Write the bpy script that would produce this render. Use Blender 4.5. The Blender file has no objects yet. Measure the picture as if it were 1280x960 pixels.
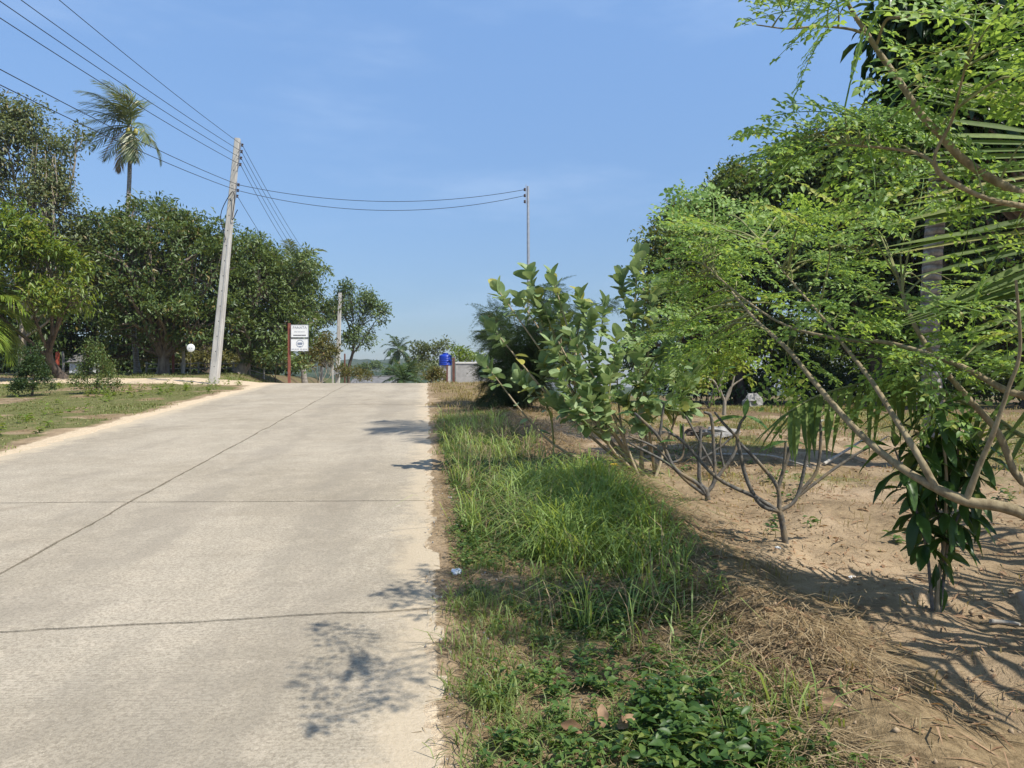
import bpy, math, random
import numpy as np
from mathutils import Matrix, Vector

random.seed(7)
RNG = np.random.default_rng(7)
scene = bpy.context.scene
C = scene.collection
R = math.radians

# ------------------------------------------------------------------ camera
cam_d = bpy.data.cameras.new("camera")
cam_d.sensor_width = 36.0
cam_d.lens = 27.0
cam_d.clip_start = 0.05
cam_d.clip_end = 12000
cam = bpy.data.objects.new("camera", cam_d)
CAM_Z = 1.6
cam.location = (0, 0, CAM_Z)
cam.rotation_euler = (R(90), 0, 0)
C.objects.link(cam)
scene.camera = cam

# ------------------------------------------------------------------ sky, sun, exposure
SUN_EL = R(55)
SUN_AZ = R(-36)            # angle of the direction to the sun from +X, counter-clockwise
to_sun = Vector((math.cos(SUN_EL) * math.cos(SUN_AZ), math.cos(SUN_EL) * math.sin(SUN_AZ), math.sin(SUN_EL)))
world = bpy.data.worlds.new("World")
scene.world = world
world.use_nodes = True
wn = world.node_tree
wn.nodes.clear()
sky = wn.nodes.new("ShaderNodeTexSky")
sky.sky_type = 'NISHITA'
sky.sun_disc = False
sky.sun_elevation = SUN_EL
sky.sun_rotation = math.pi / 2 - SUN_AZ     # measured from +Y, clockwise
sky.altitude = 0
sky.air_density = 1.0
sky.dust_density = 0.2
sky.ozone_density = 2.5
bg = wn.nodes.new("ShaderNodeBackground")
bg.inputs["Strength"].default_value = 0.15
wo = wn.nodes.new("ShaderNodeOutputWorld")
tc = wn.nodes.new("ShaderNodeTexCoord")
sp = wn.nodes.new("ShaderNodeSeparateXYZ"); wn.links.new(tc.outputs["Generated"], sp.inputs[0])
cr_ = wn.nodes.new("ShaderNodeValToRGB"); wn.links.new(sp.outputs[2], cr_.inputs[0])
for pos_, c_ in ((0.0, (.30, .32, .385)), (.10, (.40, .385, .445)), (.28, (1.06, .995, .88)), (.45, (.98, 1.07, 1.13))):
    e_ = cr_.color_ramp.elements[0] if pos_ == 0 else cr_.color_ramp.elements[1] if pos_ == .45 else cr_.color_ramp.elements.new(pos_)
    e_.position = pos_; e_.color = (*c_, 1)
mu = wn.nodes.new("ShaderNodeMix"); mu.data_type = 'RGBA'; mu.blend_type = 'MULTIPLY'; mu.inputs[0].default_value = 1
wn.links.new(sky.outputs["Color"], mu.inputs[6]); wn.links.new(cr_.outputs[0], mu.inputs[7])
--
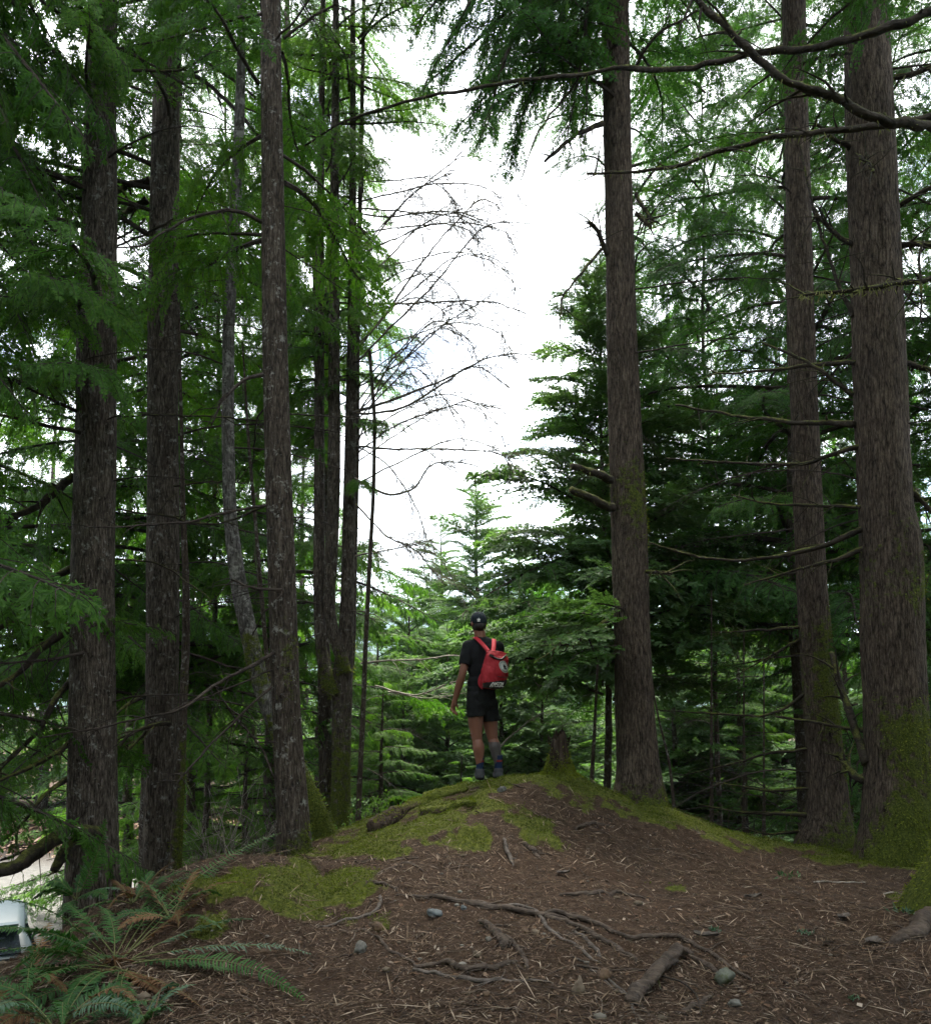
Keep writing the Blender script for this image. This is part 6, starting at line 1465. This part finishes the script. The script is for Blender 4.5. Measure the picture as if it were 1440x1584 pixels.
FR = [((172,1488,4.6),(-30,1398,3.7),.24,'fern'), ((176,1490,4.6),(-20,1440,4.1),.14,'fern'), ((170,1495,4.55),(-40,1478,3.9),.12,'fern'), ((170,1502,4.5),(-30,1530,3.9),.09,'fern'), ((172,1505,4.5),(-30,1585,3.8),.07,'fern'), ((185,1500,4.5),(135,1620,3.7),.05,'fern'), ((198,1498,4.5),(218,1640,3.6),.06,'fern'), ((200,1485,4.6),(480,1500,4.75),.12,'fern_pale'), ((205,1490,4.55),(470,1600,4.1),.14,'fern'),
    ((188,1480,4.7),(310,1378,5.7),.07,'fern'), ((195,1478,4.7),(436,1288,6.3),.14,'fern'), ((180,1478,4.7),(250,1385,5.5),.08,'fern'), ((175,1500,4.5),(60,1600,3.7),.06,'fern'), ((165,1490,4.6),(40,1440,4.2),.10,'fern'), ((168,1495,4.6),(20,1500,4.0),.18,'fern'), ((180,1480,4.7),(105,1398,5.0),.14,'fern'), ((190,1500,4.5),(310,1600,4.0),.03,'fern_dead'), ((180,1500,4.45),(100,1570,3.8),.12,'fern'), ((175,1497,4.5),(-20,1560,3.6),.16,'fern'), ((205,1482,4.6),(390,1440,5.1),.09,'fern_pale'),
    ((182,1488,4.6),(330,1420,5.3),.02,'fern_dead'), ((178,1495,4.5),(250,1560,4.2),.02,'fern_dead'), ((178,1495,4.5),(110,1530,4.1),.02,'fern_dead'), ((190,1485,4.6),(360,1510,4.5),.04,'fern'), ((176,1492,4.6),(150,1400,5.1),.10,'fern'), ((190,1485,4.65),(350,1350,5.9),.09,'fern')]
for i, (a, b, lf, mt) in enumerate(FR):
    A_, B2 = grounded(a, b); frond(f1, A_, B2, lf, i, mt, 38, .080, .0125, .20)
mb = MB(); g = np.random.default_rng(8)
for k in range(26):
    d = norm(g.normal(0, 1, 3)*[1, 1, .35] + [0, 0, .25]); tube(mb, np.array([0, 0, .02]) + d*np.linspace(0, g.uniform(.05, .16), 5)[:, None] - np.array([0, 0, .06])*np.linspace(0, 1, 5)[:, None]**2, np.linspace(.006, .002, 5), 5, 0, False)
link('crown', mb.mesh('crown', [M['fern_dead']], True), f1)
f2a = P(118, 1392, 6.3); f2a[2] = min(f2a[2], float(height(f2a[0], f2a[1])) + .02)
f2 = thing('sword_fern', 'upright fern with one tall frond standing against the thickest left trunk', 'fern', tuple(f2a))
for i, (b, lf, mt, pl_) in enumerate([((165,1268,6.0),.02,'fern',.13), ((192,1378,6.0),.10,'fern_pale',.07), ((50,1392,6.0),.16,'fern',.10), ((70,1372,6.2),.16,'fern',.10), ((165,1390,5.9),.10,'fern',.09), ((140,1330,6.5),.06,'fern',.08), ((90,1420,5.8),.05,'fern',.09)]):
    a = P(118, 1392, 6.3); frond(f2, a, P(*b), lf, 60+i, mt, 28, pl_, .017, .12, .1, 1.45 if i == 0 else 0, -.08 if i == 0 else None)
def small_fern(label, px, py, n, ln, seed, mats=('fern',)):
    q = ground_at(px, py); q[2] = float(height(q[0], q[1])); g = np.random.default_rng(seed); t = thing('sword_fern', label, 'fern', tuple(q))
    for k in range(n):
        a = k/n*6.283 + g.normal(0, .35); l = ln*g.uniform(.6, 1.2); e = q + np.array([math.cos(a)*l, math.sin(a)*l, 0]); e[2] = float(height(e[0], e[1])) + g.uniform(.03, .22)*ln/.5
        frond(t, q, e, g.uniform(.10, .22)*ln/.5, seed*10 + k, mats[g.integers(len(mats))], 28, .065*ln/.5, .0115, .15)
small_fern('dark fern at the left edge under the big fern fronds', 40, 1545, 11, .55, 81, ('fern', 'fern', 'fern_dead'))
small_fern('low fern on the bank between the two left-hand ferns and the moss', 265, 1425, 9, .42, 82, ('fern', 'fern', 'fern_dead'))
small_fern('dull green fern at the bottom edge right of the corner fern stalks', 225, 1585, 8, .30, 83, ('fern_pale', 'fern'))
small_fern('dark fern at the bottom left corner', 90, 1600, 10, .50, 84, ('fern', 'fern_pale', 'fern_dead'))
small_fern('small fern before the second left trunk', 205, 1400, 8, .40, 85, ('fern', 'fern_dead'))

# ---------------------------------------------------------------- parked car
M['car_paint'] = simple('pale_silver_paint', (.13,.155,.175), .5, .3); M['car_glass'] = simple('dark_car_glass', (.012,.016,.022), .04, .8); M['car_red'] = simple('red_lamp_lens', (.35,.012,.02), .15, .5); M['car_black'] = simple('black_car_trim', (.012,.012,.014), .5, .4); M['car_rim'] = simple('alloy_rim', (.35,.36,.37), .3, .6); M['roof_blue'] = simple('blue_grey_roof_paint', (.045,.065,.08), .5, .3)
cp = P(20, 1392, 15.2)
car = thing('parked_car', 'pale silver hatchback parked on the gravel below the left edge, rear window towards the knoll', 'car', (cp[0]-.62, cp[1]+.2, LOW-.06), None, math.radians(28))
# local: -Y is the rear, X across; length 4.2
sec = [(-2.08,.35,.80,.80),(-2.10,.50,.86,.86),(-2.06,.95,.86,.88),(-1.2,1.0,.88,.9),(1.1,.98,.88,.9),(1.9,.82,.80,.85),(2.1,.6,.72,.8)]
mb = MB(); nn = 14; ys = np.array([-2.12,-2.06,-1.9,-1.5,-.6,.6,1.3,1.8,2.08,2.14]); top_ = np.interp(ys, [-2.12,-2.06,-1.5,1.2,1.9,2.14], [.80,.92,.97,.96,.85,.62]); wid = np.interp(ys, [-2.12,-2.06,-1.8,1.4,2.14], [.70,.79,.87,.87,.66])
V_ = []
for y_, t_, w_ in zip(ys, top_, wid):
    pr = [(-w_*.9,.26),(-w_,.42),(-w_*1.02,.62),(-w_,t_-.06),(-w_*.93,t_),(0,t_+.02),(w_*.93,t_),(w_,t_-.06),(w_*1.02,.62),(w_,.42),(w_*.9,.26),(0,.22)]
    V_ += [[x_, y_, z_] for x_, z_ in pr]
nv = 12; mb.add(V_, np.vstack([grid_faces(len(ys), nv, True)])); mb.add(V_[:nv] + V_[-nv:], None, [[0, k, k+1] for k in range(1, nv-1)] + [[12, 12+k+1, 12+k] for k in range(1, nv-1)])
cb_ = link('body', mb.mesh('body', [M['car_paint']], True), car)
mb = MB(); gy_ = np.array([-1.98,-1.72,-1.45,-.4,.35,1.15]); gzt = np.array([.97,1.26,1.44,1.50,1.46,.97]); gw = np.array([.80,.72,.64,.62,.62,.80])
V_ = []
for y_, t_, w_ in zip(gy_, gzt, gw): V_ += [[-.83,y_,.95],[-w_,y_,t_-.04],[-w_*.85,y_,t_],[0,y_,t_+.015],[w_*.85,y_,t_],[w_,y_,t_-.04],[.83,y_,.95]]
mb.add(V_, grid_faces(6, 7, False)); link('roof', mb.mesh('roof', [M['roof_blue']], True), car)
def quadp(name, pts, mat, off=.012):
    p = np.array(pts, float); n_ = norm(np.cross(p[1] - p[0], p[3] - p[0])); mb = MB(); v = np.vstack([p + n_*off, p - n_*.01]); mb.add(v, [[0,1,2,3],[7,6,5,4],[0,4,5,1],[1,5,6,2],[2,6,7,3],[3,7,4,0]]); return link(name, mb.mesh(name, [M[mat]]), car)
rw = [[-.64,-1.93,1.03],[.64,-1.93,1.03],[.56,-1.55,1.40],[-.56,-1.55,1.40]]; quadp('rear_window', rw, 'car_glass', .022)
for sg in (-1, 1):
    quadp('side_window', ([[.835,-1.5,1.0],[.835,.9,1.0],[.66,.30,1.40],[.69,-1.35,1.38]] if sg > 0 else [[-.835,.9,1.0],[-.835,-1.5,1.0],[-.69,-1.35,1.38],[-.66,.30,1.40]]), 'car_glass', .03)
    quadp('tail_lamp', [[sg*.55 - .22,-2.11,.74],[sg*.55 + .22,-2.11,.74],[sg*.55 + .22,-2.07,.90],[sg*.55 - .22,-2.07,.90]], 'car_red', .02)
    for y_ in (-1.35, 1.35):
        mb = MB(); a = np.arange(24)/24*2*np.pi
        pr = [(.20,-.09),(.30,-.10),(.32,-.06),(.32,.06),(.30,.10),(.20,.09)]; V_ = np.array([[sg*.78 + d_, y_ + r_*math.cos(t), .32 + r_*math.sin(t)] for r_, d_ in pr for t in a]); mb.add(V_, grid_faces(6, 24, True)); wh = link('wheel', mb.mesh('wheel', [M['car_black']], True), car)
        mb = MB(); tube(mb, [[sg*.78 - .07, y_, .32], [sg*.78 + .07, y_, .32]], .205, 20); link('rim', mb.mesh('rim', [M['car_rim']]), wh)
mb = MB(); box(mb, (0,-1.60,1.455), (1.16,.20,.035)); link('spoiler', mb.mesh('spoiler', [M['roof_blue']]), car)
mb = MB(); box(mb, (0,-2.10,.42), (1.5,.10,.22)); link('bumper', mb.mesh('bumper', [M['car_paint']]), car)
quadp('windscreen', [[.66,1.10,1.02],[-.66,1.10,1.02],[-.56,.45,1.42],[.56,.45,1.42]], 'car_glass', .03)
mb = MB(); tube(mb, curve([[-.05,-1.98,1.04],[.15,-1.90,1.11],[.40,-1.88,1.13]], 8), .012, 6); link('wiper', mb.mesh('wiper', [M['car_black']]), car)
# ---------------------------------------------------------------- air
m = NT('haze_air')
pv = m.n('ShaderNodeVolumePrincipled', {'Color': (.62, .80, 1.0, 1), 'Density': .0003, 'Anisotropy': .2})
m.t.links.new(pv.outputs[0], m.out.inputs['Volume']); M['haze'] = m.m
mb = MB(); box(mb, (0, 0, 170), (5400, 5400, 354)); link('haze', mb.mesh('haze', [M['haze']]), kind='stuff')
---
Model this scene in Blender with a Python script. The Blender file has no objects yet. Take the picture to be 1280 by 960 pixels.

WHAT YOU HAVE TO DO ::
Starting at the line with "Write the bpy" and ending at the line with "scene.camera = cam", copy each line exactly, both ends included. Do not copy the pictures.

RESPONSE FOR THIS EXERCISE ::
Write the bpy script that would produce this render. Use Blender 4.5. The Blender file has no objects yet. Measure the picture as if it were 1280x960 pixels.
import bpy, math, random
import numpy as np
from mathutils import Matrix, Vector

random.seed(7)
RNG = np.random.default_rng(7)
scene = bpy.context.scene
C = scene.collection
R = math.radians

# ------------------------------------------------------------------ camera
cam_d = bpy.data.cameras.new("camera")
cam_d.sensor_width = 36.0
cam_d.lens = 27.0
cam_d.clip_start = 0.05
cam_d.clip_end = 12000
cam = bpy.data.objects.new("camera", cam_d)
CAM_Z = 1.6
cam.location = (0, 0, CAM_Z)
cam.rotation_euler = (R(90), 0, 0)
C.objects.link(cam)
scene.camera = cam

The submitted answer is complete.